Dirk Hamilton: festa grande! Il disco è bellissimo, la soddisfazione… completa. Al settimo disco in vent’anni (trascurando le due cassette autogestite: Big At Blackwater e Rough Takes ed un vinilico ‘boot’ nostrano), Dirk si ripropone personaggio di caratura superiore nell’ambito della grande tradizione della canzone d’autore.
Yep!, come i due che l’hanno preceduto – Go Down Swingin’ e Too Tired To Sleep – esce ancora per l’Appaloosa, grazie alla passione e determinazione di Franco Ratti al quale rivolgo un sincero ringraziamento nonché l’invito a persistere. E non solo per un ulteriore ‘Dirk Hamilton’, ma per un nuovo ‘Don Sampson’ oppure un ‘Townes Van Zandt’ o anche un ‘Guthrie Thomas’… chissà.
Yep!: 14 brani, quasi un’ora di musica, registrati in studio a San Jose, California, ed a Austin, Texas, da un musicista motivatissimo che si accompagna alla chitarra acustica e, talvolta, all’armonica, con il supporto piuttosto continuo di David Hyes al contrabbasso.
Ai due si aggiungono, in combinazioni diverse e comunque raramente all’unisono, Radoslav Lorkovich al piano, Hammond e accordion; Paul Pearcey, batteria; Marvin Denon, chitarra e mandolino; Tommy Elskes, spoons; e Champ Hood, fiddle. Un disco fondamentalmente acustico quindi: non v’è traccia di chitarra elettrica e la batteria, quando presente, è discreta e finemente spazzolata. Il contrabbasso non invade mai e gli altri strumenti sono dosati con parsimonia, sia nella frequenza che nella profondità di intervento, quasi a voler dipingere un quadretto sonoro dalle tenui tonalità pastello.
Formalmente, pertanto, non un’opera dai toni forti… al contrario, piuttosto sobria, quasi minimalista negli arrangiamenti, ancorché complessa nella tessitura, atmosferica e riflessiva. E qui sta la forza ‘sostanziale’: la dimensione poetica, la potenza della voce, la chiarezza espositiva, l’interiorità e la profondità del ‘craft’: su questi irrinunciabili valori si esprime la superiorità del prodotto.
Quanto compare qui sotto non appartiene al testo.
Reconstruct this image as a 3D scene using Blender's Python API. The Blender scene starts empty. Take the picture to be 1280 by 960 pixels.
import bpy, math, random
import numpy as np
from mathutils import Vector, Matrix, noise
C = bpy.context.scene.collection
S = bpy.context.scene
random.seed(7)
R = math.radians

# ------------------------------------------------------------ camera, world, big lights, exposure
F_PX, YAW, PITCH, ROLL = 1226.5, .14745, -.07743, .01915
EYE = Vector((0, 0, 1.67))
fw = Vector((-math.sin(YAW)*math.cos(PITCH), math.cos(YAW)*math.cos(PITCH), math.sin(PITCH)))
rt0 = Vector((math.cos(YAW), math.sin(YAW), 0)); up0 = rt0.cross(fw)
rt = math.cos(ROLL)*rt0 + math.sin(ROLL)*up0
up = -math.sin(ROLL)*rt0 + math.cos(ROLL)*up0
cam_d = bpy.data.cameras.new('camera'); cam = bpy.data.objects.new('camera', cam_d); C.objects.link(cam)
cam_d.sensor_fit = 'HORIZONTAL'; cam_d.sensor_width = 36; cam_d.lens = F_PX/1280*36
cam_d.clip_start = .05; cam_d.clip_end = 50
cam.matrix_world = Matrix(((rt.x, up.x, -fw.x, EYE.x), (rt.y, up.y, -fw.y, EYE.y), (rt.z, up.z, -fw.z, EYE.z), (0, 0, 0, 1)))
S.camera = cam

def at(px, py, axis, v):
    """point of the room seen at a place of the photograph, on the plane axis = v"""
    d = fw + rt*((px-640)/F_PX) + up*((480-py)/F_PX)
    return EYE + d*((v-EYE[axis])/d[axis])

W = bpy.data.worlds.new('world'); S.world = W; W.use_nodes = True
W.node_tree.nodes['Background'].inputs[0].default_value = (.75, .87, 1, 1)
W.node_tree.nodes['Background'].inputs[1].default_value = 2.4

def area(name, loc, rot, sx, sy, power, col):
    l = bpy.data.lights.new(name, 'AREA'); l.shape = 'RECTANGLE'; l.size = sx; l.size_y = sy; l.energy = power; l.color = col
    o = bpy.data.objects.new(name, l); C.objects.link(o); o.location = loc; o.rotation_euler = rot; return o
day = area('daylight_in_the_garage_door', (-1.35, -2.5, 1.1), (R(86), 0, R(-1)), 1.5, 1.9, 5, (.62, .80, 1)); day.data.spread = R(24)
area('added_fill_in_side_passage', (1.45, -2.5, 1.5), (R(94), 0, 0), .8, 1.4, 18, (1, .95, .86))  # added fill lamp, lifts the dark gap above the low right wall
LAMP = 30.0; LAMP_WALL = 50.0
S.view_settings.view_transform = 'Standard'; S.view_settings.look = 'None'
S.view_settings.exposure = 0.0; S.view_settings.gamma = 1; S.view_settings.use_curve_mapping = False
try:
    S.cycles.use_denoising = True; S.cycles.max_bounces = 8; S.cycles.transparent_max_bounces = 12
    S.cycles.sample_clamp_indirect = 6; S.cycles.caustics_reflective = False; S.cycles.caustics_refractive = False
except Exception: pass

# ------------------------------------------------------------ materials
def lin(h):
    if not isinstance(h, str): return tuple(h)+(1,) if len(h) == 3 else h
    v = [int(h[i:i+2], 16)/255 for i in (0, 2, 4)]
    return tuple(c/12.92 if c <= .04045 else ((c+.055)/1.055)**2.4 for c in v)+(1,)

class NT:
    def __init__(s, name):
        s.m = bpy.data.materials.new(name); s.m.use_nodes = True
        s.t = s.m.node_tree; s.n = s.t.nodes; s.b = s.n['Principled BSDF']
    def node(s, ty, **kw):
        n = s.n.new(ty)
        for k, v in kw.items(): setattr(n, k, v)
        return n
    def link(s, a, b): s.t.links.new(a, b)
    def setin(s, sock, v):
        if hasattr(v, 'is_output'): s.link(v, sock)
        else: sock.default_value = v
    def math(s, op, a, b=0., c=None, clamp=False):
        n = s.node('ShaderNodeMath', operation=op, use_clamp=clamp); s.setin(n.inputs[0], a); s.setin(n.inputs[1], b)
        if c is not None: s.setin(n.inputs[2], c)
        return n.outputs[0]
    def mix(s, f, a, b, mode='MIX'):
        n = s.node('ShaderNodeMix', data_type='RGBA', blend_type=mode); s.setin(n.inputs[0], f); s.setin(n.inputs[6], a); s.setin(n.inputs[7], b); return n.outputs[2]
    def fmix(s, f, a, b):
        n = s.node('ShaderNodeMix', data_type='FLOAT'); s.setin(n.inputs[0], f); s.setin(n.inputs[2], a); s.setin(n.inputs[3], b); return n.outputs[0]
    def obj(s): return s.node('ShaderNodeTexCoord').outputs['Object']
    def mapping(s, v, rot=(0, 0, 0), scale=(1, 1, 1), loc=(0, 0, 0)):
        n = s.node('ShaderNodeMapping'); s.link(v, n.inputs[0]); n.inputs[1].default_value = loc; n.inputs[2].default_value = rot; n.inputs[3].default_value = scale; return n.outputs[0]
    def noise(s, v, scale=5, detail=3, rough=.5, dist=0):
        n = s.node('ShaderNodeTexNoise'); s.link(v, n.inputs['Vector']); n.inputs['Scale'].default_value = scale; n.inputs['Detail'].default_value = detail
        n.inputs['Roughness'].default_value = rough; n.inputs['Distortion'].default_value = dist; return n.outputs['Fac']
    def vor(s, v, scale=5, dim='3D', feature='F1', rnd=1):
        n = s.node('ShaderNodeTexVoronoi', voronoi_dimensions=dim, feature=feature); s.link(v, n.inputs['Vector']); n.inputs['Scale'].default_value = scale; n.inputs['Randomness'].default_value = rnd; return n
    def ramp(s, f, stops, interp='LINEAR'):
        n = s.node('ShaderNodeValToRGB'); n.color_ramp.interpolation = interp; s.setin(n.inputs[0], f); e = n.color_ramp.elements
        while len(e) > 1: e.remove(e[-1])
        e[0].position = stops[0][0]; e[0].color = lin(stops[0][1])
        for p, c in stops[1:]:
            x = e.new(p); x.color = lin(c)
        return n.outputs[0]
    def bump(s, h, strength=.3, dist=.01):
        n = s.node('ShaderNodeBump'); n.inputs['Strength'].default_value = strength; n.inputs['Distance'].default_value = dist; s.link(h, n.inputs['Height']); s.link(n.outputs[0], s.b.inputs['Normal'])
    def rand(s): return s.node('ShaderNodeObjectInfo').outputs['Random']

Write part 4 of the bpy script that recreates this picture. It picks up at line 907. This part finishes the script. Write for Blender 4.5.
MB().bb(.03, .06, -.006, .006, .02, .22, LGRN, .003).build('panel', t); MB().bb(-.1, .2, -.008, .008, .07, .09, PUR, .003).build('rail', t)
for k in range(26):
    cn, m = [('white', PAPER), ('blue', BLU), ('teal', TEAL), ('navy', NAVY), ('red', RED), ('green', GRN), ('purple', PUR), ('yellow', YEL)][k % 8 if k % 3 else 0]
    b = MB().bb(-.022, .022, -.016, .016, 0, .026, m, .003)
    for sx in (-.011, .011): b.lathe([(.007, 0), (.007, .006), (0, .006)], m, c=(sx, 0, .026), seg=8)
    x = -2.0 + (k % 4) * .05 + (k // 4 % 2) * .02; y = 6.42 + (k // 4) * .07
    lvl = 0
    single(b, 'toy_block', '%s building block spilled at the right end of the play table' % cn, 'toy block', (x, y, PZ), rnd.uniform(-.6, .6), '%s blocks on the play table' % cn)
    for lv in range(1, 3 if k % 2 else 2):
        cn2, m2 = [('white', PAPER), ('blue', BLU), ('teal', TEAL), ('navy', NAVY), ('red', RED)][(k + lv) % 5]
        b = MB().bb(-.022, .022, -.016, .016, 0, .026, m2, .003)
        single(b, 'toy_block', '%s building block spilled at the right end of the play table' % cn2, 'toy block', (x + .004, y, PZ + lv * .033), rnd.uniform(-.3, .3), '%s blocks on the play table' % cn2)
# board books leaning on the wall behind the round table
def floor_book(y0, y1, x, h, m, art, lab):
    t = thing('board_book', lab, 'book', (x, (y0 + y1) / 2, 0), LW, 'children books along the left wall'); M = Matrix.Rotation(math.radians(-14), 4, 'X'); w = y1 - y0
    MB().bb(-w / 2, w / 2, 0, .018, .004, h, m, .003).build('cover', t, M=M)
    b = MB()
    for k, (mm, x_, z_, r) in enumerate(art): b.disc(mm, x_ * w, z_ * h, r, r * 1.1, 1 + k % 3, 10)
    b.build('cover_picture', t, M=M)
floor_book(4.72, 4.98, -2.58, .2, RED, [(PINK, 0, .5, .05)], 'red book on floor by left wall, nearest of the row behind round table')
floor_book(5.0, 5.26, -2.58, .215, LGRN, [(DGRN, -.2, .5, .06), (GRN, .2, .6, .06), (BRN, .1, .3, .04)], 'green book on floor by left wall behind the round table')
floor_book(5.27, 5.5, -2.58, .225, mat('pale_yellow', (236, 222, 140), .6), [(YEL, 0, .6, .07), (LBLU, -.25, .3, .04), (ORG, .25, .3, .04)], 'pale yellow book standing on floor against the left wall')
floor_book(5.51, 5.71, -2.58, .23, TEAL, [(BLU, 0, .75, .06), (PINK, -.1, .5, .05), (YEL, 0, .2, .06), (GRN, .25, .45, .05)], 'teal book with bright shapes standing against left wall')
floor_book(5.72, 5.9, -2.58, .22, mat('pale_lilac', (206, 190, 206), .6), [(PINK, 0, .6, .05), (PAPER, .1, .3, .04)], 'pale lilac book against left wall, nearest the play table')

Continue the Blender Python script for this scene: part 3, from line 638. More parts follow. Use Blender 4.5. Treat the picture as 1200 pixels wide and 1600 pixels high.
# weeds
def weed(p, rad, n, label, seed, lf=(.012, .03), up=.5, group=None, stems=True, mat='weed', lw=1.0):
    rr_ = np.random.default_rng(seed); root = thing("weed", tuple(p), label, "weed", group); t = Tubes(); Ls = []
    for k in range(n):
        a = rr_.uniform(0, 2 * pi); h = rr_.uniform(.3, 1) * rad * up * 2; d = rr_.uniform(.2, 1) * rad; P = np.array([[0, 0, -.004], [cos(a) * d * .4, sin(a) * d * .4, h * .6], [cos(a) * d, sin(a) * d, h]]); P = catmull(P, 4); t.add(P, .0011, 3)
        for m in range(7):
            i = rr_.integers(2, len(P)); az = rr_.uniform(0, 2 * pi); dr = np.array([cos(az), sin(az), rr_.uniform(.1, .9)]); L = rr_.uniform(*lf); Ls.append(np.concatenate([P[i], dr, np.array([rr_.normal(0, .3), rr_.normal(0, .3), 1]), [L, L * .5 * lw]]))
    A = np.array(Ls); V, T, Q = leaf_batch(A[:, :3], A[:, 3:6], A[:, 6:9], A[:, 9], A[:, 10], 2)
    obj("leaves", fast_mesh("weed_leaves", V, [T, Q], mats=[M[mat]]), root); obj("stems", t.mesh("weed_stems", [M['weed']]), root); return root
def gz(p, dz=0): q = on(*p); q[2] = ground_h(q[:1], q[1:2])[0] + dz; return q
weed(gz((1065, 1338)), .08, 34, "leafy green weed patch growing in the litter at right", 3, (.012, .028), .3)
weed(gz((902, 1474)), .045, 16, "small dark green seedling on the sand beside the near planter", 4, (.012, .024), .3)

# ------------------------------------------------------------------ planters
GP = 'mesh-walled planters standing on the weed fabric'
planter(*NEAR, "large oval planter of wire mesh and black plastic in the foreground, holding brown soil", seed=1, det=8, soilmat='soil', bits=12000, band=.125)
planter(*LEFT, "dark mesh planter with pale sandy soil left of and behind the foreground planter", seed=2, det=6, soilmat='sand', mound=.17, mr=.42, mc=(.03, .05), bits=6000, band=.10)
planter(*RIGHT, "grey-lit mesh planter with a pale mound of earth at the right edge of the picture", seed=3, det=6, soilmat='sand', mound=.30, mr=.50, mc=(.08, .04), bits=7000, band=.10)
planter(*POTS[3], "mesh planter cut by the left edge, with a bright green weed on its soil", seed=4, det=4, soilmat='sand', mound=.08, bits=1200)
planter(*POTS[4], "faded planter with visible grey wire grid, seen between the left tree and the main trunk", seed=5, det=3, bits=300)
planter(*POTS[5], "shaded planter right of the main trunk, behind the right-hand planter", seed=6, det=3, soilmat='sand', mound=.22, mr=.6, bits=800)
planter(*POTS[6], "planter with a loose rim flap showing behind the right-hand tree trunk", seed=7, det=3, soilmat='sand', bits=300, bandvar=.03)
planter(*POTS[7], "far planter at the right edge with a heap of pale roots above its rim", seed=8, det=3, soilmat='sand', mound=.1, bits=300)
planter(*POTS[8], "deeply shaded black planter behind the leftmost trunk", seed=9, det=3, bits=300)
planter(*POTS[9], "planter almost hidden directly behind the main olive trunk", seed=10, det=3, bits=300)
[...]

Dirk è in piena voce (quella voce!) ha le canzoni, tutte nuove e nessuna banale, risultando inoltre operosissimo strumentalmente: insomma è in ottima forma.
C’è molta autobiografia riflessa nei testi, valga per tutti Long Blonde Hair: “Son dovuto andare in Italia per trovare qualcuno che apprezzasse la mia arte poetica”. In effetti, proprio in Italia esiste un mercato per la canzone d’autore che non ha forse riscontro altrove, soprattutto se relazionato al consumo discografico medio e se valutato su base ‘frequentazione’; basti pensare a quanti cantautori abbiano visitato, spesso ripetutamente il nostro Paese (o siano in procinto di farlo) grazie all’intraprendenza della Carlini Family, un fenomeno nato dal nulla che ha assunto proporzioni ‘industriali’. Dirk è stato fra i primi e propio mentre scrivo è nuovamente ‘on tour in Italy’.
Ha attraversato periodi bui – fatto apparentemente comune a molti di questi menestrelli – ma non ha perso lo smalto e l’entusiasmo per il proprio lavoro. Attendevo da tempo un nuovo disco che potesse illustrare l’attuale status artistico di questa importantissima figura del can-tautorato USA e Yep! non mi ha deluso.
E’ puro, incontaminato, anche un po’ anticommerciale, pur nell’accezione più innocente del termine che intende negare… mi spiego: rispetto ad altri stimatissimi predecessori si cura anche meno di piacere subito, ma piace, perbacco se piace! Occorre però ascoltare con attenzione, il che mi sembra comunque abbastanza ovvio.